■ WORK TO BE COMPLETED ■
Copy exactly, and only, the lines below from the first through the one containing "bag(-20.25, 44.7, 0, .85, (.04, .015, .05), 'small", both included; pictures are omitted.

□ □ □ □ □

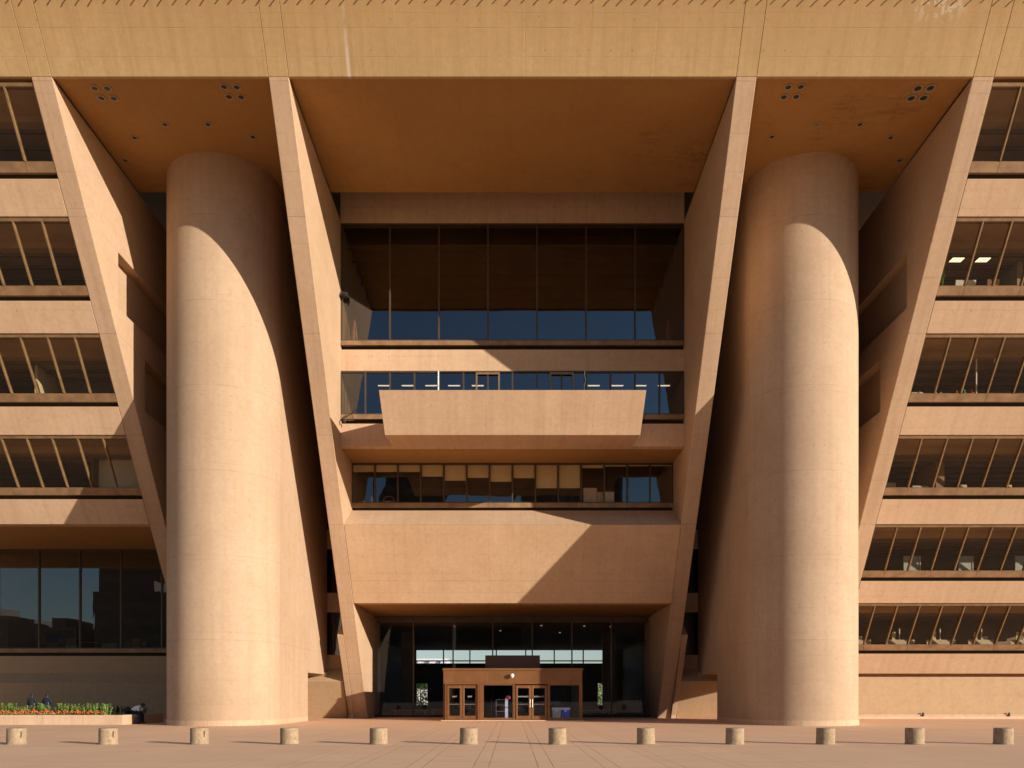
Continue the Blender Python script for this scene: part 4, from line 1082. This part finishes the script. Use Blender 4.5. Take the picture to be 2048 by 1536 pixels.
# bags
def bag(x, y, z, s_, c, label, name='backpack'):
    t = empty(name, (x, y, z), label, 'bag')
    mb = MB(); mb.ball((0, 0, .2*s_), (.19*s_, .13*s_, .21*s_), 3)
    for v in mb.bm.verts: v.co.z = max(0, v.co.z)
    local(mb, 'body', plain('bag_fabric', c, .8), t, smooth=True)
    mb = MB()
    for i in range(6):
        a, b = math.pi*i/6, math.pi*(i+1)/6
        mb.bar((.06*s_*math.cos(a), 0, .39*s_+.06*s_*math.sin(a)), (.06*s_*math.cos(b), 0, .39*s_+.06*s_*math.sin(b)), .015, None, 5)
    local(mb, 'strap', shoe, t)
    local(MB().ball((.0, -.11*s_, .14*s_), (.12*s_, .06*s_, .1*s_), 2), 'pocket', plain('bag_pocket', tuple(q*.7 for q in c), .8), t, smooth=True)
bag(-21.15, 45.5, .52, 1.0, (.03, .022, .03), 'dark round backpack sitting on the end of the planter wall')
bag(-20.25, 44.7, 0, .85, (.04, .015, .05), 'small purple bag on the ground by the seated person')

# ---------------------------------------------------------------- buildings reflected in the glass (they stand behind the viewer)
def block(name, x0, x1, y0, y1, h, col, label, floors, band=.55, vert=False):
    t = empty(name, ((x0+x1)/2, y0, 0), label, 'building')
    wm = plain('facade_' + name + str(int(abs(x0))), col, .8, 0, .12, .05)
    MB().box(x0, x1, y1, y0, 0, h).box(x0+(x1-x0)*.25, x0+(x1-x0)*.6, y1+4, y0-4, h, h+4).build('wall', wm, t)
    mb = MB(); fh = h / floors
    for k in range(floors):
        if vert:
            break
        mb.box(x0+1, x1-1, y0, y0+.15, k*fh+fh*(1-band)*.6, k*fh+fh*(1-band)*.6+fh*band)
    if vert:
        n = int((x1-x0)/2.4)
        for i in range(n): mb.box(x0+.8+i*2.4, x0+2.2+i*2.4, y0, y0+.15, 4, h-2)
    mb.build('window', M['framed'], t)
sk = [
    ('office_tower', -36, -19, -118, -150, 68, (.20, .15, .12), 'dark office tower reflected at the left of the lower window', 17, False),
    ('striped_tower', 3, 30, -120, -160, 74, (.22, .17, .14), 'broad dark tower reflected at the right of the lower window', 19, True),
    ('office_tower', -66, -35.5, -152, -182, 42, (.25, .2, .16), 'mid rise block reflected in the entrance glass', 11, False),
    ('brown_block', -150, -108, -186, -215, 75, (.16, .12, .1), 'tall brown block reflected in the lower left window', 12, False),
    ('brown_block', -135, -104, -152, -180, 35, (.14, .11, .09), 'lower brown wing reflected in the lower left window beside the tall block', 7, False),
    ('low_block', -173.5, -159, -190, -215, 26, (.18, .15, .13), 'low block reflected in the lower left window, left of centre', 5, False),
    ('low_block', -157, -150.5, -200, -220, 30, (.24, .17, .14), 'narrow block reflected in the lower left window, next to the tall one', 4, False),
    ('low_block', -205, -177.5, -180, -210, 30, (.16, .14, .12), 'low block at the left end of the reflected skyline', 5, False),
    ('city_block', -20, 4, -172, -200, 38, (.2, .16, .13), 'low city block reflected between the two towers', 7, False),
    ('city_block', 29, 66, -170, -200, 36, (.22, .18, .14), 'low city block reflected right of the broad tower', 6, False),
]
for nm, x0, x1, y0, y1, h, c, lb, fl, vt in sk: block(nm, x0, x1, y0, y1, h, c, lb, fl, vert=vt)

# white building and trees seen through the lobby
t = empty('white_building', (-26, 165, 0), 'white building with a zigzag roofline seen through the lobby rear window', 'building')
mb = MB().box(-42, -13.2, 165, 180, 0, 7.4).box(-42, -13.6, 166, 180, 7.4, 9.0)
for i in range(12): mb.quad([(-40+2.3*i, 164.9, 7.2), (-38.9+2.3*i, 164.9, 7.2), (-37.9+2.3*i, 164.9, 9.0), (-39.0+2.3*i, 164.9, 9.0)])
mb.build('wall', plain('white_render', (.8, .78, .74), .6), t)
MB().box(-41, -15, 164.84, 164.88, 3, 5).build('window', M['framed'], t)
def tree_proto(seed, h, r):
    rnd = random.Random(seed); t = empty('tree', (0, 0, 0), None, 'tree', 'trees behind the building seen through the lobby')
    mb = MB(); mb.bar((0,0,0), (.1,0,h*.45), .4, None, 8)
    for i in range(7):
        a = rnd.uniform(0, 6.28); mb.bar((.05, 0, h*.35), (r*.7*math.cos(a), r*.7*math.sin(a), h*rnd.uniform(.6, .85)), .13, None, 5)
    local(mb, 'trunk', plain('bark', (.09, .06, .04), .9), t)
    mb = MB(); lobes = [(rnd.uniform(-.6, .6)*r, rnd.uniform(-.6, .6)*r, h*rnd.uniform(.45, .9), rnd.uniform(.3, .5)*r) for _ in range(16)]
    for _ in range(2600):
        L = rnd.choice(lobes); d = Vector((rnd.gauss(0, 1), rnd.gauss(0, 1), rnd.gauss(0, .8))).normalized()*L[3]*rnd.uniform(.5, 1.05)
        c = Vector(L[:3]) + d; u = Vector((rnd.uniform(-1, 1), rnd.uniform(-1, 1), rnd.uniform(-1, 1))).normalized()*.2; v = u.cross(Vector((rnd.uniform(-1, 1), rnd.uniform(-1, 1), 1)).normalized())*.6
        mb.quad([c-u, c+v, c+u, c-v])
    local(mb, 'crown', LG, t, recalc=False); return t
tp = tree_proto(2, 6.4, 3.0)
spots = [(-22, 152, 1.25, 'leafy tree in front of the white building, seen through the lobby'), (-17.5, 150, 1.15, 'second leafy tree before the white building, nearer the doors'), (-15, 118, .75, 'green tree seen through the low left opening of the lobby rear wall'),
         (13.4, 112, .8, 'green tree filling the low right opening of the lobby rear wall'), (16.5, 128, .9, 'farther tree behind the right opening of the lobby rear wall'), (11, 170, 1.0, 'distant tree right of centre beyond the lobby'), (-12.5, 112, .62, 'small tree beyond the left rear lobby opening')]
spots = spots[:2] + spots[5:6]
rb = random.Random(5)
def bush_proto():
    t = empty('bush', (0, 0, 0), None, 'bush', 'bushes behind the building seen through the lobby')
    mb = MB()
    for _ in range(1500):
        d = Vector((rb.gauss(0, 1), rb.gauss(0, 1), rb.gauss(0, 1))).normalized() * rb.uniform(.6, 1.08)
        c = Vector((d.x*1.6, d.y*1.6, 1.9 + d.z*1.9)); u = Vector((rb.uniform(-1, 1), rb.uniform(-1, 1), rb.uniform(-1, 1))).normalized()*.16; v = u.cross(Vector((rb.uniform(-1, 1), rb.uniform(-1, 1), 1)).normalized())*.6
        mb.quad([c-u, c+v, c+u, c-v])
    local(mb, 'foliage', LY, t, recalc=False)
    local(MB().bar((0, 0, 0), (0, 0, 2.2), .12, None, 6).bar((0, 0, .6), (.7, .2, 2.0), .06, None, 5).bar((0, 0, .6), (-.7, -.2, 2.2), .06, None, 5), 'stems', plain('bush_bark', (.09, .06, .04), .9), t)
    return t
bp0 = bush_proto()
for i, (x, y, k, lb) in enumerate(((-12.6, 113, 1.0, 'green bush filling the low left opening of the lobby rear wall'), (12.4, 111, 1.0, 'green bush filling the low right opening of the lobby rear wall'), (15.2, 116, 1.2, 'farther bush right of the low right opening of the lobby rear wall'), (-15.5, 117, 1.2, 'farther bush left of the low left opening of the lobby rear wall'))):
    o = bp0 if i == 0 else copy_tree(bp0); o.location = (x, y, 0); o.scale = (k, k, k); o.rotation_euler = (0, 0, i*1.3); o['label'] = lb
for i, (x, y, k, lb) in enumerate(spots):
    o = tp if i == 0 else copy_tree(tp); o.location = (x, y, 0); o.scale = (k, k, k); o.rotation_euler = (0, 0, i*1.3); o['label'] = lb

□ □ □ □ □

■ RESULT OF THE EXERCISE ■
Continue the Blender Python script for this scene: part 4, from line 1082. This part finishes the script. Use Blender 4.5. Take the picture to be 2048 by 1536 pixels.
# bags
def bag(x, y, z, s_, c, label, name='backpack'):
    t = empty(name, (x, y, z), label, 'bag')
    mb = MB(); mb.ball((0, 0, .2*s_), (.19*s_, .13*s_, .21*s_), 3)
    for v in mb.bm.verts: v.co.z = max(0, v.co.z)
    local(mb, 'body', plain('bag_fabric', c, .8), t, smooth=True)
    mb = MB()
    for i in range(6):
        a, b = math.pi*i/6, math.pi*(i+1)/6
        mb.bar((.06*s_*math.cos(a), 0, .39*s_+.06*s_*math.sin(a)), (.06*s_*math.cos(b), 0, .39*s_+.06*s_*math.sin(b)), .015, None, 5)
    local(mb, 'strap', shoe, t)
    local(MB().ball((.0, -.11*s_, .14*s_), (.12*s_, .06*s_, .1*s_), 2), 'pocket', plain('bag_pocket', tuple(q*.7 for q in c), .8), t, smooth=True)
bag(-21.15, 45.5, .52, 1.0, (.03, .022, .03), 'dark round backpack sitting on the end of the planter wall')
bag(-20.25, 44.7, 0, .85, (.04, .015, .05), 'small purple bag on the ground by the seated person')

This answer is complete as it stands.